Die Grenzen zwischen Missbrauch und Zufällen sind oft fließend und gerade unsichere Menschen, was bei Teens meistens der Fall ist, tun sich schwer mit dem Deuten der Anzeichen. Niemand will so selbstverliebt erscheinen, dass jemand so beliebtes und bewundertes wie der sympathische, gutaussehende Trainer etwas von einem will. Doch dieses Buch bestärkt darin, lieber einmal skeptischer zu sein, als sich in Gefahr zu bringen und im Zweifel auch mal eine Unhöflichkeit in Kauf zu nehmen. Sehr schön kann man in Zoes Seelenleben blicken, fühlt ihr hin- und hergerissen sein. Man kann sie so gut verstehen!

Zoe hat Glück im Unglück, denn als sie sich traut, sich zu wehren, findet sie Unterstützung und ihr wird geglaubt. Das macht sie stark. Doch nicht jedem Opfer geht es so und so stellt Autorin Susanne Fülscher klar, dass es Sache der Opfer ist zu entscheiden, ob sie Anzeige erstatten wollen, oder nicht. Natürlich ist es wichtig, solche Typen zu stoppen und somit auch weitere Mädchen zu schützen, doch nicht jedes Opfer kann dies und hat dazu sie Kraft. Sie urteilt nicht und das ist wichtig. In solchen Situationen sind Verständnis, Glaube und Unterstützung gefragt. Es ist nicht der böse Unbekannte, der im Dunkeln lauert, die Opfer sind nicht Schuld, weil sie sich zu freizügig kleiden oder geben. Es sind die Täter, die die Schuld tragen, die Grenzen überschreiten. Ihnen stark entgegenzutreten ist wichtig, denn sie suchen sich die Schwachen aus und bringen ihre Opfer in Situationen, in denen sie sich schwach und verletzlich fühlen. Das kann jeder passieren, dessen sollte man sich stets bewusst sein, ohne deswegen überängstlich zu werden und das Leben an sich vorbei gehen zu lassen. Man spürt genau wie wichtig Susanne Fülscher dieses Thema ist, das sie bereits in ihrem Roman #fingerweg, in einer längeren Form angesprochen hat.

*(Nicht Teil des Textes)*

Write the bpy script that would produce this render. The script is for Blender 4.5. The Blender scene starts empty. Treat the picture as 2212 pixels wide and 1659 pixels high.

Das Besondere an diesem Buch ist neben dem Thema seine Kürze. Auf knapp etwas über 100 Seiten wird Zoes Geschichte erzähl. Kurz und doch nicht zu kurz, es gibt so viel Raum für Emotionen! Es ist ein unglaublich wichtiges Thema für Heranwachsende, da sie besonders verletzlich und verwundbar sind, aber leider auch oft echte Lesemuffel. Die Reihe Carlsen Clips widmet sich daher Themen für Teens im Hosentaschenformat, die man jederzeit mit sich rumschleppen kann und einfach durch den packen Stil und die altersgerechten Themen auch Nichtleser fesseln können. Nach 100 Seiten können sie feststellen, das Lesen gar nicht weh tut, sie aber nun etwas haben, was ihnen auf der Seele brennt und worüber sie vielleicht gerne mit ihren Freunden sprechen möchten. Ein tolles Konzept und ein tolles Format, gerade auch für Schüler die viel Zeit mit Warten an Bushaltestelle o.ä. Verbringen.

Ich liebe dieses Buch und bin so begeistert von dieser Reihe, dass ich meiner Großen auch welche zustecken werde. Mit 12,5 Jahren, ist sie aber noch etwas zu jung und sollte noch so ein bis anderthalb Jahre warten...

Ich bedanke mich ganz herzlich bei Susanne Fülscher und dem Carlsen Verlag für unser Rezensionsexemplar.